Permitting Reform Principles and Proposals:

  1. Establish a timeline for NEPA reviews detailing a deadline for environmental impact statements and environmental assessments.
  2. Empower the President to designate and update a diverse list of critical infrastructure projects to prioritize federal permitting on.
  3. Expand eligibility for the Federal Permitting Improvement Steering Council programs to include energy projects, new technologies, critical minerals and mining, and others.
  4. A single lead agency should be designated following a project application to oversee and issue a single environmental review and a uniform purpose of need statement.
  5. Clarify FERC jurisdiction on interstate hydrogen pipelines, associated facilities, and the economic factors associated with these assets.
  6. Establish a statute of limitations and deadline to file lawsuits against issued permits.
  7. Congress should codify and encourage the use of tiering, allowing projects of similar types to build their analysis on previous environmental assessments and existing studies.
  8. Develop a process with greater transparency and oversight.
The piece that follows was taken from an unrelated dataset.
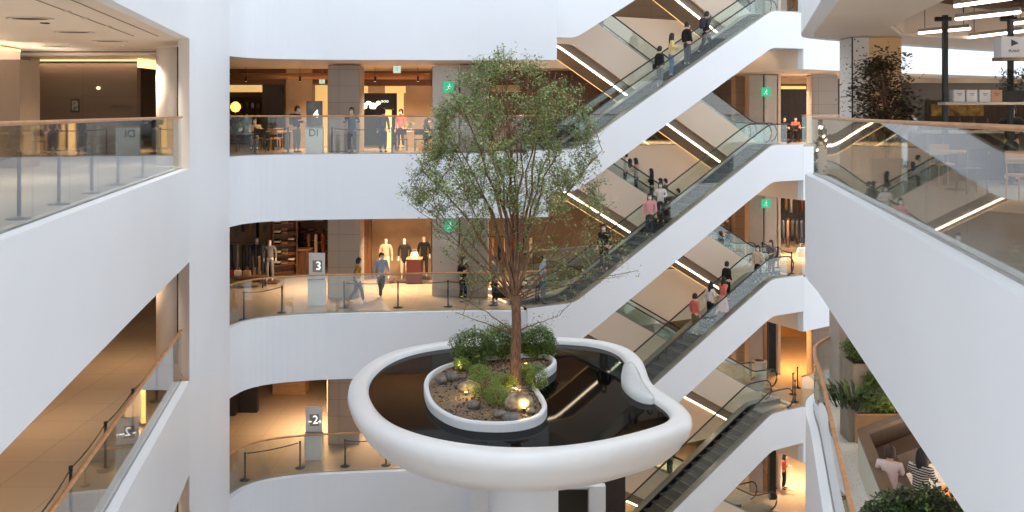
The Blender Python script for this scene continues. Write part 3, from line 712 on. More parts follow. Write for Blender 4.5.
# 4th floor
F4c, F4f = 71, 150
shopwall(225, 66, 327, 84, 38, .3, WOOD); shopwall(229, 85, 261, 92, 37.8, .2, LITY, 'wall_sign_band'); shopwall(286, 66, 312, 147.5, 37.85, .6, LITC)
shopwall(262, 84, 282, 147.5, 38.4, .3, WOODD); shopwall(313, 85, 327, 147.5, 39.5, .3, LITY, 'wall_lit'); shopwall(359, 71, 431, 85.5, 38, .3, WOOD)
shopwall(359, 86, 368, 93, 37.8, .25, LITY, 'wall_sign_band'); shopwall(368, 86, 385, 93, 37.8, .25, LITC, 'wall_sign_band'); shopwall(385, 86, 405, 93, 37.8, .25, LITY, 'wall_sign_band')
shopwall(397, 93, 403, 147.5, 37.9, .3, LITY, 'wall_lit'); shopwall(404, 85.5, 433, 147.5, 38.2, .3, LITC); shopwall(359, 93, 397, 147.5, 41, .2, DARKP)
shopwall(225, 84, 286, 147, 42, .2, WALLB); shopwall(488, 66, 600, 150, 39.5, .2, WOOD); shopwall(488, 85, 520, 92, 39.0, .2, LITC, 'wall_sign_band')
shopwall(600, 84, 700, 148, 48.8, .2, DARKP)
# 3rd floor
shopwall(225, 200, 331, 278, 41, .2, WALLB); shopwall(331, 200, 360, 280, 38, .3, WALLB); shopwall(360, 200, 371, 279, 37.6, .2, WOOD); shopwall(371, 200, 431, 278, 38.5, .2, LITC)
shopwall(488, 200, 600, 278, 41, .2, WALLB); shopwall(600, 200, 700, 276, 48, .2, WOOD)
# 2nd floor
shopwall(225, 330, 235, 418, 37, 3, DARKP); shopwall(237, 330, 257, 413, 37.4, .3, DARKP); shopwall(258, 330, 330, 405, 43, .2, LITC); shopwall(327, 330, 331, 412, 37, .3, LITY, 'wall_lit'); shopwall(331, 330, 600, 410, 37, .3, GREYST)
# right lobby back walls
for f in (5, 4, 3, 2, 1):
    z = FL[f]
    m = {4: WOODD, 3: WOODD, 2: mat('amber_wall', (222, 160, 62), .5, rgb2=(196, 134, 46), scale=.6), 1: mat('amber_wall', (222, 160, 62)), 5: WALLB}[f]
    st(MB().box((19.5, 50.2, z+1.65), (11.5, .2, 3.3)), 'wall_lobby', m)
    st(MB().box((9.2, 50.4, z+1.65), (9.0, .2, 3.3)), 'wall_lobby', GREYST if f != 3 else WALLB)
    st(MB().box((12.75, 46.4, z+1.65), (.12, 7, 3.3)), 'wall_lobby_side', CREAM_LIT)
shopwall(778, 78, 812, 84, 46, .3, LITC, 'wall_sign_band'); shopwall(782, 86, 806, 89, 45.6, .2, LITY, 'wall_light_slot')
shopwall(769, 316, 776, 372, 41, .35, BLACK, 'wall_door_jamb'); shopwall(725, 330, 762, 380, 46, .2, WALLB); shopwall(769.5, 430, 776, 500, 41, .35, BLACK, 'wall_door_jamb')
shopwall(840, 76, 1100, 83, 49, .3, LITC, 'wall_sign_band'); shopwall(838, 76, 1110, 150, 49.5, .3, TAUPE, 'wall_lobby')

def shelf_unit(x, Y, z, w_, h, n, m, label, rz=0, name='shelf_unit', dep=.4):
    R = root(name, (x, Y, z), rz, label, 'shelf')
    MB().box((-w_/2, 0, h/2), (.04, dep, h)).box((w_/2, 0, h/2), (.04, dep, h)).box((0, dep/2, h/2), (w_, .02, h)).build('frame', m, R)
    b0 = None
    for i in range(n):
        zz = .1+(h-.12)*i/(n-1)
        if b0 is None: b0 = MB().box((0, 0, 0), (w_-.05, dep-.03, .03)).build('shelf', m, R, (0, 0, zz))
        else: o = b0.copy(); C.objects.link(o); o.parent = R; o.location = (0, 0, zz)
    return R
CLO = [mat('dark_navy_cloth', (36, 40, 54), .9, noise=.2), mat('black_cloth', (26, 25, 27), .9, noise=.2), mat('grey_cloth', (120, 118, 116), .9, noise=.15), mat('tan_cloth', (176, 138, 96), .9, noise=.15), mat('cream_cloth', (222, 208, 186), .9, noise=.1), mat('rust_cloth', (150, 74, 40), .9, noise=.15), mat('brown_cloth', (94, 66, 48), .9, noise=.15)]
CN = ['navy', 'black', 'grey', 'tan', 'cream', 'rust', 'brown']
def garment_mesh(mb, c, w_, h):
    x, y, z = c
    prof = [(.10, 0), (.30, -.04), (.46, -.16), (.40, -.30), (.42, -.6), (.46, -1.0)]
    rg = [[(x+sx_*w_*a*.5*2*.55, y+sy*.06, z+b*h) for sx_, sy in [(-1, -.6), (-.4, -1), (.4, -1), (1, -.6), (1, .6), (.4, 1), (-.4, 1), (-1, .6)]] for a, b in prof]
    mb.smooth = True; mb.ring([r[::-1] for r in rg])
def rack(x, Y, z, L, label, where, cols, rz=0, h=1.5, n=9, glen=.8):
    R = root('clothes_rack', (x, Y, z), rz, label, 'clothes rack')
    MB().tube([(-L/2, 0, 0), (-L/2, 0, h), (L/2, 0, h), (L/2, 0, 0)], .016, 6).build('frame', BLACK, R)
    MB().box((-L/2, 0, .015), (.05, .5, .03)).box((L/2, 0, .015), (.05, .5, .03)).build('foot', BLACK, R)
    ca, sa = math.cos(rz), math.sin(rz)
    for i in range(n):
        u = -L/2+L*(i+.6)/n; ci = cols[i % len(cols)]
        mb = MB(); garment_mesh(mb, (0, 0, 0), .42, glen*(.9+.15*((i*7) % 3)))
        mb.tube([(0, 0, -.02), (0, 0, .05), (.015, 0, .07)], .006, 4)
        o = mb.build('hanging_garment', CLO[ci], None, (x+ca*u, Y+sa*u, z+h-.07), rz+PI/2+.15*math.sin(i*3))
        tag(o, f'{CN[ci]} garment {ORD[i] if i < 8 else "last"} from left, rack {where}', 'clothing', f'garments on the rack {where}')
rack(XY(240, 36.5), 36.5, FL[3], 2.0, 'black clothes rack in the third floor shop at the far left', 'at the far left of the third floor', [0, 1, 0, 2, 1], n=8, h=1.7, glen=1.0)
rack(XY(246, 39.8), 39.8, FL[3], 2.6, 'tall clothes rack on the back wall of the third floor left shop', 'on third floor left back wall', [3, 1, 2, 6], n=8, h=2.5)
rack(XY(308, 39.5), 39.5, FL[3], 2.2, 'clothes rack at the back of the third floor shop above the directory', 'behind the third floor directory', [4, 5, 1, 3], n=7, h=1.7)
rack(XY(792, 44.5), 44.5, FL[3], 1.6, 'clothes rack in the lit shop of the right third floor lobby', 'in the right lobby shop', [1, 0, 6, 1], n=7, h=1.7, glen=1.1)
rack(XY(788, 48.5), 48.5, FL[3], 2.2, 'high clothes rail on the back wall of the right third floor shop', 'high in the right lobby shop', [6, 5, 1, 3, 4], n=8, h=2.5, glen=.8)
rack(XY(508, 39.0), 39.0, FL[3], 2.2, 'clothes rack behind the tree crown on the third floor', 'behind the tree crown', [5, 3, 1, 4], n=8, h=1.6)
rack(XY(588, 44.5), 44.5, FL[3], 1.8, 'rack of bright garments seen behind the tree under the escalator', 'under the escalator', [5, 0, 5, 2], n=7, h=1.6)
shelf_unit(XY(284, 38.2), 38.2, FL[3], 1.0, 2.7, 7, WOOD, 'tall brown wooden shelf unit in the third floor left shop', .5)
shelf_unit(XY(316, 40.5), 40.5, FL[3], 1.6, 2.6, 6, WOOD, 'wide wooden wall shelf in the third floor shop behind the directory')
shelf_unit(XY(244, 41.5), 41.5, 0, 2.2, 2.2, 5, WOOD, 'wooden back shelf in the fourth floor cafe beside the white pillar')
for i, (px, Y, f, wx, d, h, m, lab) in enumerate([
    (291, 40.2, 2, 1.5, .8, .85, OAK, 'lit wooden counter on the second floor carrying bags'),
    (238, 36.0, 3, 2.2, .5, .45, WOOD, 'low wooden display bench under the clothes rack at the far left'),
    (298, 39.0, 3, 1.2, .6, 1.05, WOOD, 'brown wooden cashier counter in the third floor left shop'),
    (248, 34.8, 4, 1.9, .8, .74, WOODD, 'dark cafe table by the yellow globe lamp'),
    (277, 36.0, 4, 1.0, .7, .74, OAK, 'small oak cafe table beside the beige wall on the fourth floor'),
    (412, 35.5, 4, 1.3, .8, .74, OAK, 'oak dining table right of the stone column on the fourth floor'),
    (450, 35.8, 4, 1.3, .8, .74, OAK, 'oak dining table behind the left edge of the tree crown'),
    (787, 45.0, 4, 1.6, .8, .74, OAK, 'light wooden table in the right fourth floor lobby')]):
    z = FL[f]; R = root('table' if 'table' in lab else 'counter', (XY(px, Y), Y, z), 0, lab, 'table' if 'table' in lab else 'counter')
    if 'table' in lab or 'bench' in lab:
        MB().box((0, 0, h-.02), (wx, d, .04), bev=.01).build('tabletop', m, R)
        for sx_ in (-1, 1):
            for sy in (-1, 1): MB().box((sx_*(wx/2-.06), sy*(d/2-.06), (h-.04)/2), (.05, .05, h-.04)).build('leg', BLACK, R)
    else:
        MB().box((0, 0, h/2), (wx-.04, d-.06, h)).build('body', m, R); MB().box((0, 0, h+.02), (wx, d, .04)).build('worktop', OAK, R)
BAGM = [CLO[1], mat('red_bag_leather', (150, 40, 30), .5, noise=.1), CLO[4], CLO[3]]
def bag(x, y, z, m, lab, s=.3):
    R = root('handbag', (x, y, z), 0, lab, 'bag')
    MB().ring([[(a*s*k/2, b*s*.4*k/2, zz*s) for a, b in [(-1, -1), (1, -1), (1, 1), (-1, 1)]] for k, zz in [(1, 0), (1.05, .3), (.9, .75), (.7, .8)]]).build('body', m, R)
    MB().tube([(-s*.28, 0, s*.75), (-s*.2, 0, s*1.15), (s*.2, 0, s*1.15), (s*.28, 0, s*.75)], s*.03, 6).build('handle', m, R)
for i, (dx, mi, nm) in enumerate([(-.55, 1, 'red'), (-.2, 0, 'black'), (.2, 2, 'cream'), (.5, 0, 'black')]):
    bag(XY(291, 40.2)+dx, 40.2, FL[2]+.89, BAGM[mi], f'{nm} handbag on the second floor counter, {ORD[i]} from the left', .3)
for i, (px, mi) in enumerate([(230, 1), (238, 2), (247, 3)]):
    bag(XY(px, 36), 36.0, FL[3]+.45, BAGM[(mi) % 4], f'bag on the low bench in the third floor left shop, {ORD[i]} from the left', .28)
bag(XY(803, 43.5), 43.5, FL[3]+.0, KWHITE, 'large white tote bag standing in the lit shop of the right third floor lobby', .55)

# ------------------------------------------------------------------ chairs
CHB = mat('chair_black_frame', (36, 32, 30), .5, noise=.1); CHO = mat('chair_oak', (206, 150, 88), .5, noise=.15)
ch0 = {}
def chair(x, y, z, rz, m, label, grp):
    R = root('cafe_chair', (x, y, z), rz, label, 'chair', grp); k = m.name
    if k not in ch0:
        ps = [MB().box((0, 0, .45), (.42, .42, .035), bev=.01).build('seat', m, R), MB().box((0, .2, .74), (.4, .03, .22), rx=-.12, bev=.01).build('backrest', m, R)]
        for sx_ in (-1, 1):
            ps.append(MB().tube([(sx_*.19, -.19, 0), (sx_*.17, -.17, .44)], .014, 6).build('leg', m, R))
            ps.append(MB().tube([(sx_*.19, .21, 0), (sx_*.18, .18, .44), (sx_*.18, .21, .84)], .014, 6).build('leg', m, R))
        ch0[k] = ps
    else:
        for p in ch0[k]: o = p.copy(); C.objects.link(o); o.parent = R
    return R
for i, (px, Y, f, rz, m, where) in enumerate([
    (233, 34.1, 4, PI, CHB, 'at the near left corner of the table by the globe lamp'), (262, 34.1, 4, PI, CHB, 'at the near right corner of the table by the globe lamp'),
    (274, 35.2, 4, PI, CHO, 'in front of the small oak table'), (277, 36.8, 4, 0, CHO, 'behind the small oak table'), (257, 36.2, 4, 0, CHO, 'behind the table by the globe lamp'),
    (402, 34.7, 4, PI, CHB, 'at the left of the oak dining table'), (420, 34.7, 4, PI, CHB, 'at the right of the oak dining table'), (441, 35.0, 4, PI, CHO, 'at the left of the table behind the tree'), (453, 35.0, 4, PI, CHO, 'at the right of the table behind the tree'),
    (781, 44.3, 4, PI, CHB, 'left of the lobby table on the right fourth floor'), (793, 44.3, 4, PI, CHB, 'right of the lobby table on the right fourth floor')]):
    chair(XY(px, Y), Y, FL[f], rz, m, ('oak' if m is CHO else 'black')+' cafe chair '+where, None)
def globe_lamp(px, py, Y, r, label, m, z0):
    z = ZY(py, Y); R = root('globe_lamp', (XY(px, Y), Y, z0), 0, label, 'lamp')
    MB().lathe([(.01, z-z0-r), (r*.6, z-z0-r*.8), (r, z-z0-.1*r), (r*.85, z-z0+r*.5), (r*.3, z-z0+r), (.02, z-z0+r)], n=16).build('lamp_shade', m, R)
    MB().cyl((0, 0, 0), .02, .02, z-z0-r, 8).build('stem', BLACK, R); MB().cyl((0, 0, 0), .12, 0, .02, 16).build('base', BLACK, R)
GY = mat('yellow_glow_shade', (255, 206, 90), .5, emit=1.8)
globe_lamp(235.5, 107, 34.8, .2, 'glowing yellow globe lamp on the cafe table by the white pillar', GY, .74)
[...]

Combining this process with public notifications would aid in ensuring projects are easily and closely tracked by stakeholders and government officials.
  9. Congress must fully fund CEQ, FPISC, Department of Commerce and other federal agencies, and the various agency staff with NEPA responsibilities to ensure timely completion of reviews.
  10. Allow applicants, contractors, and local communities to participate in the preparation of documents for the NEPA review process.
  11. Section 401 of the Clean Water Act must be revised to limit the timeline for certification decisions by states.
  12. Strengthen FERC’s authority as the lead agency to permit electric transmission and natural gas pipeline projects and require federal, state and tribal agencies with a review role to participate simultaneously with and on a timeline determined by FERC, instead of on a separate and staggered basis. Additionally, Congress to the greatest extent possible, should expand categorical exclusions for the building of transmission lines.